■ Work instructions:
Every line in the listing is to be echoed verbatim.

══ Supplied data ══

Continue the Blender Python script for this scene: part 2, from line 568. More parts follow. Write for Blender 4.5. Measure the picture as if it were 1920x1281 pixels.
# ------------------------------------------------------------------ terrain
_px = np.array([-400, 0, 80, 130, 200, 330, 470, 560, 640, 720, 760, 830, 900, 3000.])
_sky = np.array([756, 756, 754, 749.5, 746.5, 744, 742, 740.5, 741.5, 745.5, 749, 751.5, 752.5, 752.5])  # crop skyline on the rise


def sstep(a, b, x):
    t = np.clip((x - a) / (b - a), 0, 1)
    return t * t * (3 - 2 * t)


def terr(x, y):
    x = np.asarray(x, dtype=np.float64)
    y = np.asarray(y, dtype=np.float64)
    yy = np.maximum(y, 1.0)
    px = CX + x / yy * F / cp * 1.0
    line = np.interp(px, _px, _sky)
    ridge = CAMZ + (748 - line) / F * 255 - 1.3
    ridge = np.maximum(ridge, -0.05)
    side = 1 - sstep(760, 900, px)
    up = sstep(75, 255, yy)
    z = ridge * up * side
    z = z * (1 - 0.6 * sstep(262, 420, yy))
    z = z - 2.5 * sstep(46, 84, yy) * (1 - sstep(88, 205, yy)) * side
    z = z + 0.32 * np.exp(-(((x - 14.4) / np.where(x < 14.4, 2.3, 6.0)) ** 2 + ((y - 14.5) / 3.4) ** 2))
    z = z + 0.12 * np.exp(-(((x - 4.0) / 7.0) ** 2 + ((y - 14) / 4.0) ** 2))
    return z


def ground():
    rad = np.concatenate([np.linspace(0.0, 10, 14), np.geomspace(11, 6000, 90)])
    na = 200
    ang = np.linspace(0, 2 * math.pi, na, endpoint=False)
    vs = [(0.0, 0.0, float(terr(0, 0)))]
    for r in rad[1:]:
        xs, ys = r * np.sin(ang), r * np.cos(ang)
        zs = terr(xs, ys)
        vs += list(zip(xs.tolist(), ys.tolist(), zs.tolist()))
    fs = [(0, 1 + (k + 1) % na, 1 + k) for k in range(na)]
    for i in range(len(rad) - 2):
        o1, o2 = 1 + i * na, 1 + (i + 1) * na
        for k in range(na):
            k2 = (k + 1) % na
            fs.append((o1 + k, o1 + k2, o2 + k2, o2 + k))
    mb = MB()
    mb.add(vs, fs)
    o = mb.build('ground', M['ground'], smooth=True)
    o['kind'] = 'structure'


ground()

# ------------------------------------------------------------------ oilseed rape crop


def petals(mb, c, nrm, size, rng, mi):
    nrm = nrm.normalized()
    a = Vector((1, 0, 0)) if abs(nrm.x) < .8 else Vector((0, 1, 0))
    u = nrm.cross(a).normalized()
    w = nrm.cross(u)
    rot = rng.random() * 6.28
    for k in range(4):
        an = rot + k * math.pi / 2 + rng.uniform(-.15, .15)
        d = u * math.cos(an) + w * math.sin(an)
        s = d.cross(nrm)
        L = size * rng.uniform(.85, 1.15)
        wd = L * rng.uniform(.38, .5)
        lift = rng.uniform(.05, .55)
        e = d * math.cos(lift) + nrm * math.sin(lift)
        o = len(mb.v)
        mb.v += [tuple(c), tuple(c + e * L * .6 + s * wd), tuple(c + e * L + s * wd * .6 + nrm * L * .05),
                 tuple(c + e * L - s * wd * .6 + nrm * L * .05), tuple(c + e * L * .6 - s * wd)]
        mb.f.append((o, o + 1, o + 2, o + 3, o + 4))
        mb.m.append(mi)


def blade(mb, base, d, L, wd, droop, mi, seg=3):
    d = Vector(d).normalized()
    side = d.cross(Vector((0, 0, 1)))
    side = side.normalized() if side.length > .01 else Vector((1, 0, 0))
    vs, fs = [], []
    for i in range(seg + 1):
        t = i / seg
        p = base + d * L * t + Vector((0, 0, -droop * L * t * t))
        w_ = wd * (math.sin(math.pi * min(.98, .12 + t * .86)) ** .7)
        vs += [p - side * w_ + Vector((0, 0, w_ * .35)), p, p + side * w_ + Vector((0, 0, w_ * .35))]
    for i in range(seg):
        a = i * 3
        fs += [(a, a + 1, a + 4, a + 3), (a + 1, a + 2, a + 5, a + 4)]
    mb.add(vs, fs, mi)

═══

■ Response to the exercise:
Continue the Blender Python script for this scene: part 2, from line 568. More parts follow. Write for Blender 4.5. Measure the picture as if it were 1920x1281 pixels.
# ------------------------------------------------------------------ terrain
_px = np.array([-400, 0, 80, 130, 200, 330, 470, 560, 640, 720, 760, 830, 900, 3000.])
_sky = np.array([756, 756, 754, 749.5, 746.5, 744, 742, 740.5, 741.5, 745.5, 749, 751.5, 752.5, 752.5])  # crop skyline on the rise


def sstep(a, b, x):
    t = np.clip((x - a) / (b - a), 0, 1)
    return t * t * (3 - 2 * t)


def terr(x, y):
    x = np.asarray(x, dtype=np.float64)
    y = np.asarray(y, dtype=np.float64)
    yy = np.maximum(y, 1.0)
    px = CX + x / yy * F / cp * 1.0
    line = np.interp(px, _px, _sky)
    ridge = CAMZ + (748 - line) / F * 255 - 1.3
    ridge = np.maximum(ridge, -0.05)
    side = 1 - sstep(760, 900, px)
    up = sstep(75, 255, yy)
    z = ridge * up * side
    z = z * (1 - 0.6 * sstep(262, 420, yy))
    z = z - 2.5 * sstep(46, 84, yy) * (1 - sstep(88, 205, yy)) * side
    z = z + 0.32 * np.exp(-(((x - 14.4) / np.where(x < 14.4, 2.3, 6.0)) ** 2 + ((y - 14.5) / 3.4) ** 2))
    z = z + 0.12 * np.exp(-(((x - 4.0) / 7.0) ** 2 + ((y - 14) / 4.0) ** 2))
    return z


def ground():
    rad = np.concatenate([np.linspace(0.0, 10, 14), np.geomspace(11, 6000, 90)])
    na = 200
    ang = np.linspace(0, 2 * math.pi, na, endpoint=False)
    vs = [(0.0, 0.0, float(terr(0, 0)))]
    for r in rad[1:]:
        xs, ys = r * np.sin(ang), r * np.cos(ang)
        zs = terr(xs, ys)
        vs += list(zip(xs.tolist(), ys.tolist(), zs.tolist()))
    fs = [(0, 1 + (k + 1) % na, 1 + k) for k in range(na)]
    for i in range(len(rad) - 2):
        o1, o2 = 1 + i * na, 1 + (i + 1) * na
        for k in range(na):
            k2 = (k + 1) % na
            fs.append((o1 + k, o1 + k2, o2 + k2, o2 + k))
    mb = MB()
    mb.add(vs, fs)
    o = mb.build('ground', M['ground'], smooth=True)
    o['kind'] = 'structure'


ground()

# ------------------------------------------------------------------ oilseed rape crop


def petals(mb, c, nrm, size, rng, mi):
    nrm = nrm.normalized()
    a = Vector((1, 0, 0)) if abs(nrm.x) < .8 else Vector((0, 1, 0))
    u = nrm.cross(a).normalized()
    w = nrm.cross(u)
    rot = rng.random() * 6.28
    for k in range(4):
        an = rot + k * math.pi / 2 + rng.uniform(-.15, .15)
        d = u * math.cos(an) + w * math.sin(an)
        s = d.cross(nrm)
        L = size * rng.uniform(.85, 1.15)
        wd = L * rng.uniform(.38, .5)
        lift = rng.uniform(.05, .55)
        e = d * math.cos(lift) + nrm * math.sin(lift)
        o = len(mb.v)
        mb.v += [tuple(c), tuple(c + e * L * .6 + s * wd), tuple(c + e * L + s * wd * .6 + nrm * L * .05),
                 tuple(c + e * L - s * wd * .6 + nrm * L * .05), tuple(c + e * L * .6 - s * wd)]
        mb.f.append((o, o + 1, o + 2, o + 3, o + 4))
        mb.m.append(mi)


def blade(mb, base, d, L, wd, droop, mi, seg=3):
    d = Vector(d).normalized()
    side = d.cross(Vector((0, 0, 1)))
    side = side.normalized() if side.length > .01 else Vector((1, 0, 0))
    vs, fs = [], []
    for i in range(seg + 1):
        t = i / seg
        p = base + d * L * t + Vector((0, 0, -droop * L * t * t))
        w_ = wd * (math.sin(math.pi * min(.98, .12 + t * .86)) ** .7)
        vs += [p - side * w_ + Vector((0, 0, w_ * .35)), p, p + side * w_ + Vector((0, 0, w_ * .35))]
    for i in range(seg):
        a = i * 3
        fs += [(a, a + 1, a + 4, a + 3), (a + 1, a + 2, a + 5, a + 4)]
    mb.add(vs, fs, mi)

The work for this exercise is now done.